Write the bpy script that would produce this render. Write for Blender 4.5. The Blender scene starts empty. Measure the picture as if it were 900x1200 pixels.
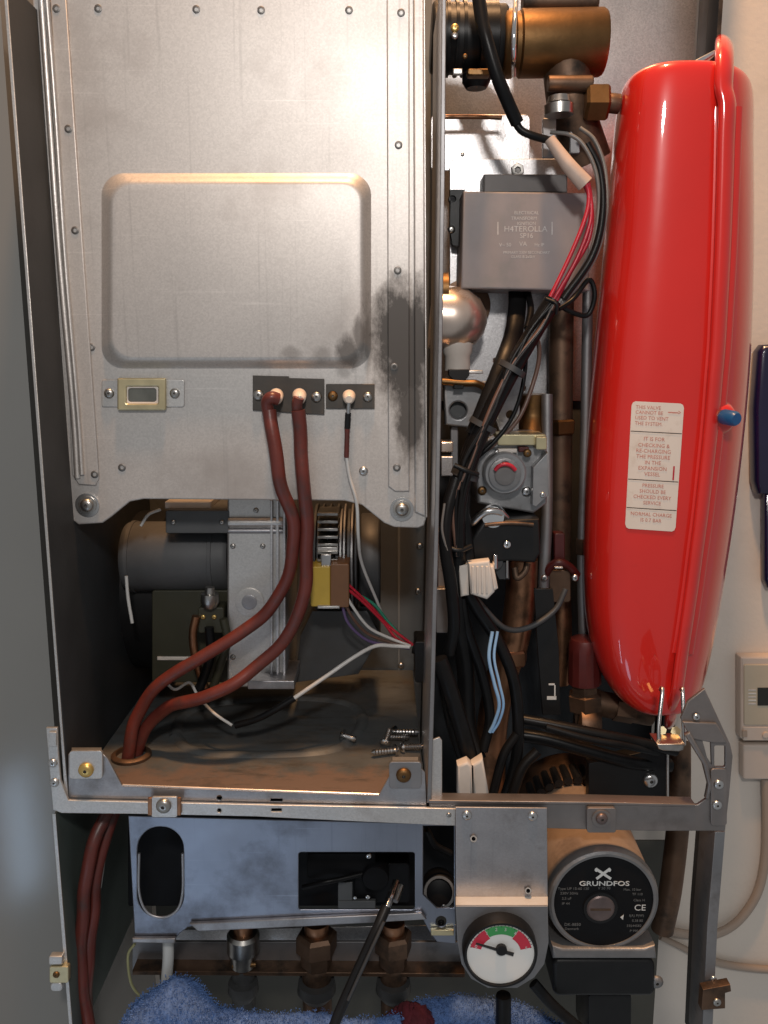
import bpy, bmesh, math, random
from mathutils import Vector, Matrix, noise

random.seed(7)
R = math.radians
S = bpy.context.scene
COL = S.collection

# ------------------------------------------------------------------ camera, world, lamps, exposure
FPX, PITCH, CAMD = 1000.0, R(10.5), 0.60          # focal length in photo pixels, downward tilt, metres to the casing front
CAMH = CAMD * math.tan(PITCH)
cam = bpy.data.objects.new('camera', bpy.data.cameras.new('camera'))
COL.objects.link(cam)
cam.location = (0, -CAMD, CAMH)
cam.rotation_euler = (R(90) - PITCH, 0, 0)
cam.data.sensor_fit = 'VERTICAL'
cam.data.sensor_height = 36
cam.data.lens = 36 * FPX / 1200
cam.data.clip_start = 0.01
cam.data.clip_end = 50
S.camera = cam

wd = bpy.data.worlds.new('World'); S.world = wd; wd.use_nodes = True
bg = wd.node_tree.nodes['Background']
bg.inputs[0].default_value = (0.95, 0.975, 1.0, 1)
bg.inputs[1].default_value = 0.265

def area_lamp(name, loc, target, size, power, colour, shape='DISK'):
    d = bpy.data.lights.new(name, 'AREA'); d.shape = shape; d.size = size; d.energy = power; d.color = colour
    o = bpy.data.objects.new(name, d); COL.objects.link(o); o.location = loc
    o.rotation_euler = (Vector(target) - Vector(loc)).to_track_quat('-Z', 'Y').to_euler()
    return o
area_lamp('ceiling_lamp', (0.05, -0.19, 1.7), (0.05, 0.05, 0), 0.14, 33, (1.0, 0.55, 0.26))
area_lamp('torch_lamp', (0.03, -0.95, 0.56), (0.06, 0.05, 0.16), 0.10, 4.9, (1.0, 0.95, 0.91))
fill_lamp = area_lamp('blue_fill', (-0.94, -1.3, -1.1), (-0.2, 0, -0.2), 0.045, 0.45, (0.55, 0.74, 1.0), 'RECTANGLE')  # unseen blue lamp added low left for the cool streak on the cupboard
fill_lamp.data.size_y = 0.30
area_lamp('blue_fill', (-0.41, -1.33, -1.11), (-0.1, 0, -0.25), 0.25, 0.6, (0.55, 0.74, 1.0))  # second added blue lamp, unseen, for the sheen on the control panel

S.view_settings.view_transform = 'Standard'
S.view_settings.look = 'None'
S.view_settings.exposure = 0
S.view_settings.gamma = 1
S.view_settings.use_curve_mapping = False
S.cycles.use_denoising = True
S.cycles.max_bounces = 6

# ------------------------------------------------------------------ helpers
CP, SP = math.cos(PITCH), math.sin(PITCH)
def W(px, py, Y):
    """point of the plane at depth Y that photo pixel (px, py) looks at"""
    dx = (px - 450) / FPX; dz = (600 - py) / FPX
    wy = CP + dz * SP; wz = -SP + dz * CP
    t = (Y + CAMD) / wy
    return Vector((dx * t, Y, CAMH + wz * t))
def K(py, Y):
    return (W(451, py, Y) - W(450, py, Y)).length

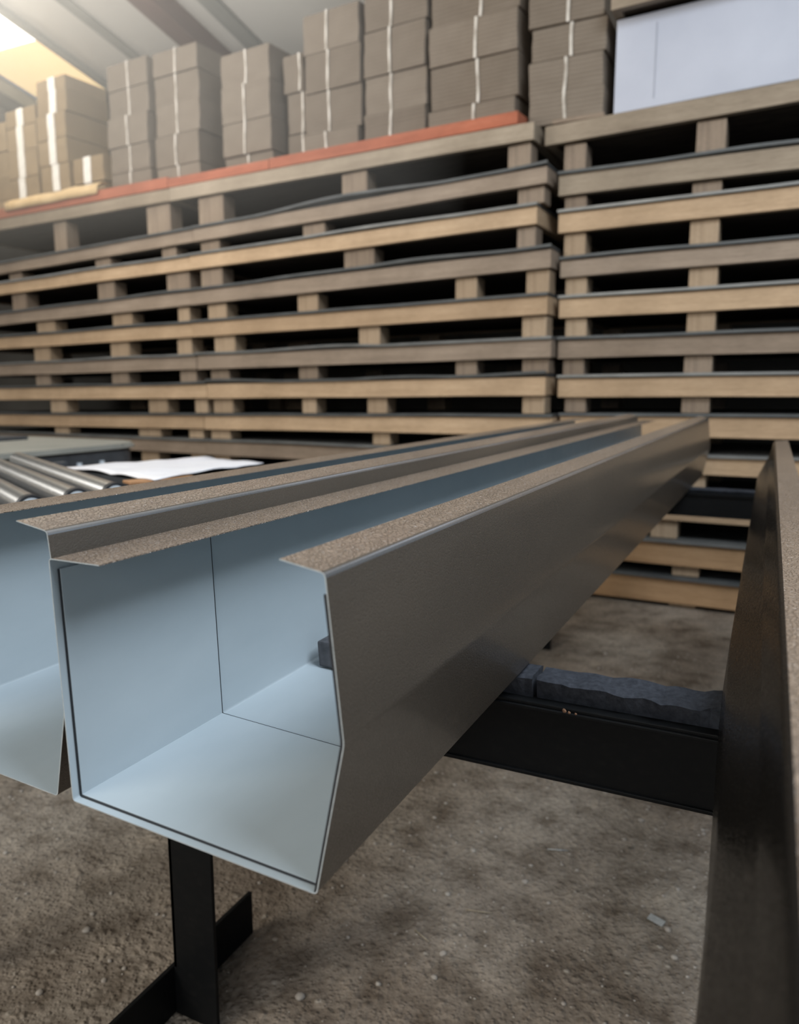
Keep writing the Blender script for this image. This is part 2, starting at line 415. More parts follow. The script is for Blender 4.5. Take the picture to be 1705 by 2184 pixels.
======
GIVEN REQUEST => Go back to the entries above and restate word for word every line from the first through the one that contains "(0.55, 0.74, 1.0))", leaving the pictures behind.

ANSWER TO THIS EXERCISE =>
Write the bpy script that would produce this render. Write for Blender 4.5. The Blender scene starts empty. Measure the picture as if it were 900x1200 pixels.
import bpy, bmesh, math, random
from mathutils import Vector, Matrix, noise

random.seed(7)
R = math.radians
S = bpy.context.scene
COL = S.collection

# ------------------------------------------------------------------ camera, world, lamps, exposure
FPX, PITCH, CAMD = 1000.0, R(10.5), 0.60          # focal length in photo pixels, downward tilt, metres to the casing front
CAMH = CAMD * math.tan(PITCH)
cam = bpy.data.objects.new('camera', bpy.data.cameras.new('camera'))
COL.objects.link(cam)
cam.location = (0, -CAMD, CAMH)
cam.rotation_euler = (R(90) - PITCH, 0, 0)
cam.data.sensor_fit = 'VERTICAL'
cam.data.sensor_height = 36
cam.data.lens = 36 * FPX / 1200
cam.data.clip_start = 0.01
cam.data.clip_end = 50
S.camera = cam

wd = bpy.data.worlds.new('World'); S.world = wd; wd.use_nodes = True
bg = wd.node_tree.nodes['Background']
bg.inputs[0].default_value = (0.95, 0.975, 1.0, 1)
bg.inputs[1].default_value = 0.265

def area_lamp(name, loc, target, size, power, colour, shape='DISK'):
    d = bpy.data.lights.new(name, 'AREA'); d.shape = shape; d.size = size; d.energy = power; d.color = colour
    o = bpy.data.objects.new(name, d); COL.objects.link(o); o.location = loc
    o.rotation_euler = (Vector(target) - Vector(loc)).to_track_quat('-Z', 'Y').to_euler()
    return o
area_lamp('ceiling_lamp', (0.05, -0.19, 1.7), (0.05, 0.05, 0), 0.14, 33, (1.0, 0.55, 0.26))
area_lamp('torch_lamp', (0.03, -0.95, 0.56), (0.06, 0.05, 0.16), 0.10, 4.9, (1.0, 0.95, 0.91))
fill_lamp = area_lamp('blue_fill', (-0.94, -1.3, -1.1), (-0.2, 0, -0.2), 0.045, 0.45, (0.55, 0.74, 1.0), 'RECTANGLE')  # unseen blue lamp added low left for the cool streak on the cupboard
fill_lamp.data.size_y = 0.30
area_lamp('blue_fill', (-0.41, -1.33, -1.11), (-0.1, 0, -0.25), 0.25, 0.6, (0.55, 0.74, 1.0))  # second added blue lamp, unseen, for the sheen on the control panel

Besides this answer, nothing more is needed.